Continuous accounting


Continuous accounting is an approach to managing the accounting cycle that can be the key to achieving a more strategic finance and accounting function in a corporation. It is designed to be a practical approach that addresses the tactical issues that prevent finance departments from being more strategic. Continuous accounting embraces three main principles:
Continuous accounting requires the effective use of information and technology to automate accounting and finance processes in an end-to-end fashion. This does not mean that every step is entirely hands-off, but processes are designed to automate the execution of as many steps as is practical. It also involves automating all the hand-offs that take place between people in performing the process as well as any managing all administrative and approval steps that must take place. End-to-end automation has two objectives. One is to cut down on the time employees spend doing work that computers can do faster and more consistently. The second is to improve the quality of the data in a company's financial records to ensure greater accuracy, consistency and control of financial data. In this respect, continuous accounting supports the COSO Framework.
Automation improves data quality because eliminating human intervention in the handling of data substantially reduces the potential for errors in a well-controlled IT environment. Consequently, by design, end-to-end financial process automation strengthens financial controls and facilitates auditing. Spreadsheets and manual calculations create the need for time-consuming reconciliations and checks to spot errors and identify their source.
An important design objective for end-to-end automation is to ensure that there is a single authoritative source for the data that is used in accounting processes. Technology exists to ensures that even with multiple accounting and financial management systems and data stores, there is no duplication of data that requires checks and reconciliations.
To second component of continuous accounting focuses on optimizing workloads. Increasingly, financial software gives companies greater flexibility. The classic accounting calendar with its monthly, quarterly and annual cycles developed over centuries as a practical approach to dealing with the limitations of the paper based systems and manual calculations.

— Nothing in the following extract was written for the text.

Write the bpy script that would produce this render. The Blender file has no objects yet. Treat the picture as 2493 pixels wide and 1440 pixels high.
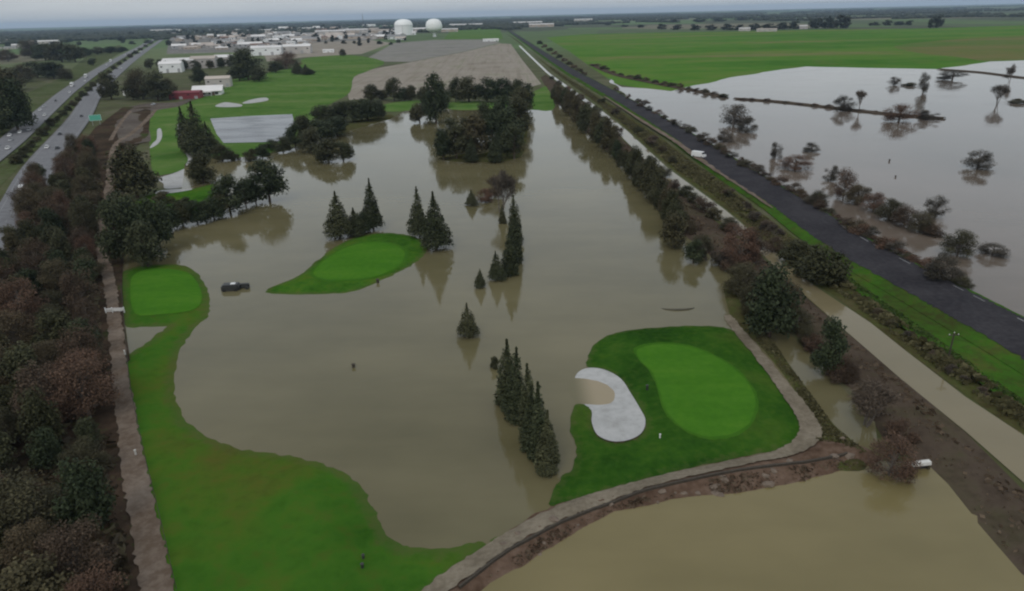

Their frequency represents a trade-off aimed at balancing efficiency and control: waiting until there are enough entries to justify performing the work, but not waiting too long to identify fraud, procedural issues and accounting errors. The monthly accounting close developed for many accounting tasks because a weekly cadence proved to be too short a period to be efficient while quarterly was too long to wait. Other accounting processes are typically handled on a quarterly or semi-annual basis because this longer frequency reflects a more appropriate trade-off of efficiency and control.
Even when computers were first used to automate bookkeeping and accounting, the old accounting calendars persisted. The limitations of early business computing technology forced system designers to use batch processing. From an accounting process standpoint, batch systems do not offer much of an improvement over paper-based ones in changing the timing of finance and accounting processes. They impose the same need to balance efficiency and control in taking computing systems off-line to handle computations and summarizations in a way that does not interfere with transactions processing. Only within the past decade has information technology reached a performance threshold that eliminates the need for such batch processing. Corporations that use batch-less accounting systems have greater freedom to schedule their accounting cycle.
The third principle of continuous accounting is continuous improvement. Decades ago, continuous improvement revolutionized manufacturing worldwide and culture of manufacturing departments. Continuous improvement can be used as a management approach to overcome organizational inertia. This is particularly difficult in accounting departments because accounting is a discipline that requires consistency, which is necessary for the faithful presentation of a company's financial performance and health. But performing accounting processes the same way may not be the best way.
Continuous improvement requires ongoing assessments to identify issues and how to address them, as well as a mindset that accepts that these sorts of changes will be made.